Though our wings ache and our lungs burn, we flap." The
art is classic and simply mesmerizing, conveying a
dizzying sense of bird and Hawkman aerial acrobatics
comparable to a film scene. Karl Kerschl and
Brendon Fletcher present two half-page Flash stories,
through which they very creatively present Barry Allen/The
Flash confronting his traditional foe Gorilla Grodd
in the top half of the page, while in the bottom half
wife Iris Allen struggles with the marital stress
of trying to carve-out a normal relationship with
a superhero. It was interesting to see their
perspectives on differing events that each experience
in their respective half-pages within the
same timeframe.
My reaction to my remaining three assigned story sheets was
to place them in lower-quality tiers below the four
A-quality efforts detailed above. The Teen Titans
story, produced by Eddie Berganza and Sean Galloway,
didn't provide much substance beyond welcoming the
reader to meeting the team, and seemed geared to a
pre-teen readership level. Ben Caldwell both
wrote and illustrated the Wonder Woman page.

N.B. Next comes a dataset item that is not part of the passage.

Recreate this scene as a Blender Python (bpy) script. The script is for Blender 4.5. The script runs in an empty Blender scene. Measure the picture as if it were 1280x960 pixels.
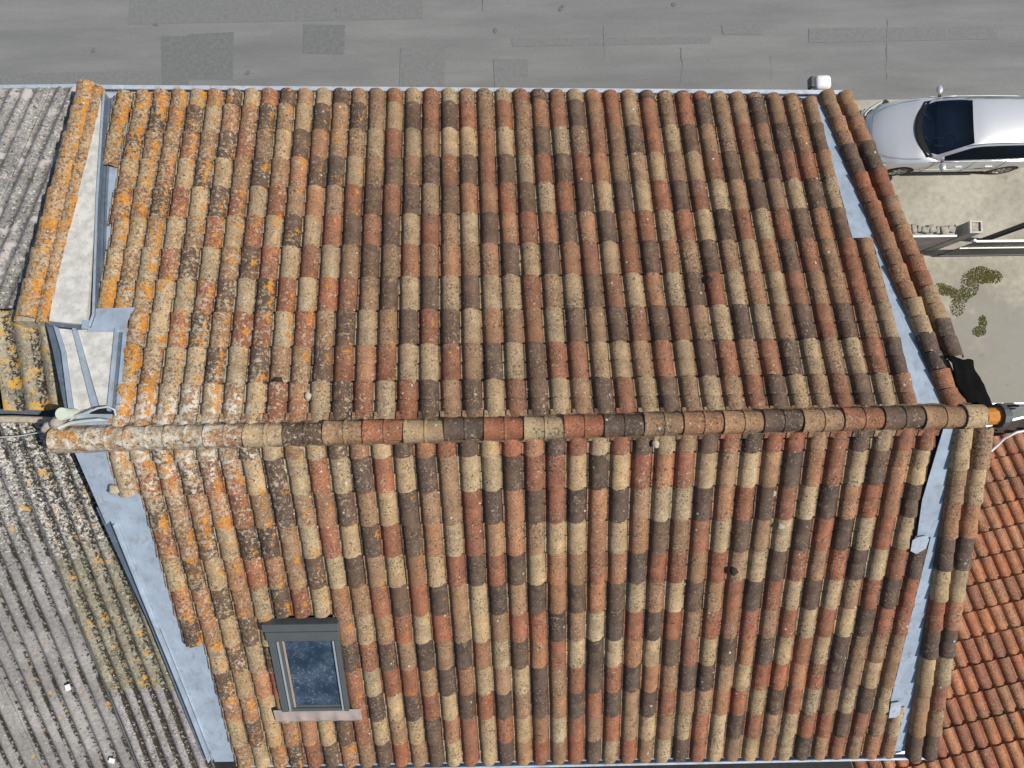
import bpy, bmesh, math, random
from math import sin, cos, pi, radians, sqrt, tan
from mathutils import Vector, Matrix, noise

random.seed(7)
scene = bpy.context.scene
col = scene.collection

# ------------------------------------------------------------------ camera, sky, sun, exposure
cam_data = bpy.data.cameras.new("camera")
cam = bpy.data.objects.new("camera", cam_data)
col.objects.link(cam)
cam.location = (4.3372, 0.1307, 18.4)
cam.rotation_euler = (0.0420, -0.00376, -0.01498)
cam_data.sensor_width = 36.0
cam_data.lens = 36.0 * 878.4 / 1280.0
cam_data.clip_end = 2000.0
scene.camera = cam

SUN = Vector((0.64, -0.07, 0.76)).normalized()          # direction towards the sun
world = bpy.data.worlds.new("World")
scene.world = world
world.use_nodes = True
wn = world.node_tree.nodes
wl = world.node_tree.links
wn.clear()
sky = wn.new("ShaderNodeTexSky")
sky.sky_type = 'NISHITA'
sky.sun_disc = False
sky.sun_elevation = math.asin(SUN.z)
sky.sun_rotation = math.atan2(SUN.x, SUN.y)
bg = wn.new("ShaderNodeBackground")
bg.inputs['Strength'].default_value = 0.078
wo = wn.new("ShaderNodeOutputWorld")
wl.new(sky.outputs[0], bg.inputs[0])
wl.new(bg.outputs[0], wo.inputs[0])

sun_data = bpy.data.lights.new("sun", 'SUN')
sun_data.energy = 4.6
sun_data.angle = radians(0.5)
sun_data.color = (1.0, 0.95, 0.87)
sun = bpy.data.objects.new("sun", sun_data)
sun.rotation_euler = (-SUN).to_track_quat('-Z', 'Y').to_euler()
sun.location = (20, -15, 40)
col.objects.link(sun)

scene.view_settings.view_transform = 'Standard'
scene.view_settings.look = 'None'
scene.view_settings.gamma = 1.0
scene.view_settings.use_curve_mapping = False
scene.view_settings.exposure = 0.06
scene.render.resolution_x = 1024
scene.render.resolution_y = 768


# ------------------------------------------------------------------ material helpers
class NT:
    def __init__(self, name):
        self.m = bpy.data.materials.new(name)
        self.m.use_nodes = True
        self.t = self.m.node_tree
        self.t.nodes.clear()
        self.out = self.t.nodes.new("ShaderNodeOutputMaterial")
        self.p = self.t.nodes.new("ShaderNodeBsdfPrincipled")
        self.t.links.new(self.p.outputs[0], self.out.inputs[0])
        self.geo = self.t.nodes.new("ShaderNodeNewGeometry")
        self.sep = None

    def link(self, a, b):
        self.t.links.new(a, b)

    def val(self, sock, v):
        if hasattr(v, 'node'):
            self.link(v, sock)
        else:
            if isinstance(v, (tuple, list)) and len(v) == 3 and sock.type == 'RGBA':
                v = tuple(v) + (1,)
            sock.default_value = v

    def noise(self, scale, detail=3.0, rough=0.55, offset=None, stretch=None):
        n = self.t.nodes.new("ShaderNodeTexNoise")
        n.inputs['Scale'].default_value = scale
        n.inputs['Detail'].default_value = detail
        n.inputs['Roughness'].default_value = rough
        if offset or stretch:
            mp = self.t.nodes.new("ShaderNodeMapping")
            if offset:
                mp.inputs['Location'].default_value = offset
            if stretch:
                mp.inputs['Scale'].default_value = stretch
            self.link(self.geo.outputs['Position'], mp.inputs[0])
            self.link(mp.outputs[0], n.inputs['Vector'])
        else:
            self.link(self.geo.outputs['Position'], n.inputs['Vector'])
        return n.outputs[0]

    def voronoi(self, scale, feature='F1', out='Distance'):
        n = self.t.nodes.new("ShaderNodeTexVoronoi")
        n.inputs['Scale'].default_value = scale
        n.feature = feature
        self.link(self.geo.outputs['Position'], n.inputs['Vector'])
        return n.outputs[out]

    def math(self, op, a, b=0.0, c=0.0, clamp=False):
        n = self.t.nodes.new("ShaderNodeMath")
        n.operation = op
        n.use_clamp = clamp
        for i, v in enumerate((a, b, c)):
            self.val(n.inputs[i], v)
        return n.outputs[0]

    def ramp(self, v, lo, hi, a=0.0, b=1.0):
        n = self.t.nodes.new("ShaderNodeMapRange")
        n.interpolation_type = 'SMOOTHSTEP'
        for i, x in enumerate((v, lo, hi, a, b)):
            self.val(n.inputs[i], x)
        return n.outputs[0]

    def lin(self, v, lo, hi, a=0.0, b=1.0):
        n = self.t.nodes.new("ShaderNodeMapRange")
        for i, x in enumerate((v, lo, hi, a, b)):
            self.val(n.inputs[i], x)
        return n.outputs[0]

    def mix(self, f, a, b, mode='MIX'):
        n = self.t.nodes.new("ShaderNodeMix")
        n.data_type = 'RGBA'
        n.blend_type = mode
        n.clamp_factor = True
        self.val(n.inputs[0], f)
        self.val(n.inputs[6], a)
        self.val(n.inputs[7], b)
        return n.outputs[2]

    def grey(self, v):
        n = self.t.nodes.new("ShaderNodeCombineColor")
        for i in range(3):
            self.link(v, n.inputs[i])
        return n.outputs[0]

    def pos(self, i):
        if not self.sep:
            self.sep = self.t.nodes.new("ShaderNodeSeparateXYZ")
            self.link(self.geo.outputs['Position'], self.sep.inputs[0])
            self.sepn = self.t.nodes.new("ShaderNodeSeparateXYZ")
            self.link(self.geo.outputs['True Normal'], self.sepn.inputs[0])
        return self.sep.outputs[i]

    def nor(self, i):
        self.pos(0)
        return self.sepn.outputs[i]

    def attr(self, name):
        n = self.t.nodes.new("ShaderNodeAttribute")
        n.attribute_name = name
        return n.outputs['Color']

    def bump(self, h, strength, dist):
        n = self.t.nodes.new("ShaderNodeBump")
        n.inputs['Strength'].default_value = strength
        n.inputs['Distance'].default_value = dist
        self.link(h, n.inputs['Height'])
        self.link(n.outputs[0], self.p.inputs['Normal'])

    def done(self, color, rough=0.85, metal=0.0, spec=0.3):
        self.val(self.p.inputs['Base Color'], color)
        self.val(self.p.inputs['Roughness'], rough)
        self.p.inputs['Metallic'].default_value = metal
        self.p.inputs['Specular IOR Level'].default_value = spec
        return self.m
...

While I applaud his risk in trying a unique take on
this iconic DC A-list character, Caldwell's artistic
style is to draw Wonder Woman as a carbon copy
of Princess Jasmine from Disney's Aladdin movies.
The effect is unsettling and frankly kind of creepy
in that I really felt like I was reading a comic story
from that movie series instead of a Wonder Woman tale.
While both of these tales are at least average, I
found Paul Pope and Jose Villarrubia's Strange Adventures/Adam
Strange story to be a disappointing failure.
The art borders on the amateurish and while the story
concept wasn't bad, the written dialogue is primitive
and terrible, reminding me of something pre-high school
fanboys would produce as they fantasize about someday
growing-up and producing "real comic stories."
The few criticisms in the paragraph above aside, overall
this is one very unique and Just Plain Fun comic story
product, taking the best of the DC Universe characters
and presenting them in old-time newsprint format.
The result is a completely different and
enjoyable perspective on these characters as we are
entertained by them in this fresh and restructured
format. So my advice is to run-out and grab
an issue of this fun summertime event every Wednesday
for the next twelve weeks. I certainly don't
plan on missing a single newspage panel, and I think
I'll suggest to my fellow reviewer Dave that we re-visit
reviewing Wednesday Comics about halfway through the
remaining eleven issues, maybe switching-off on reviewing
the other half of our issue #1 review characters.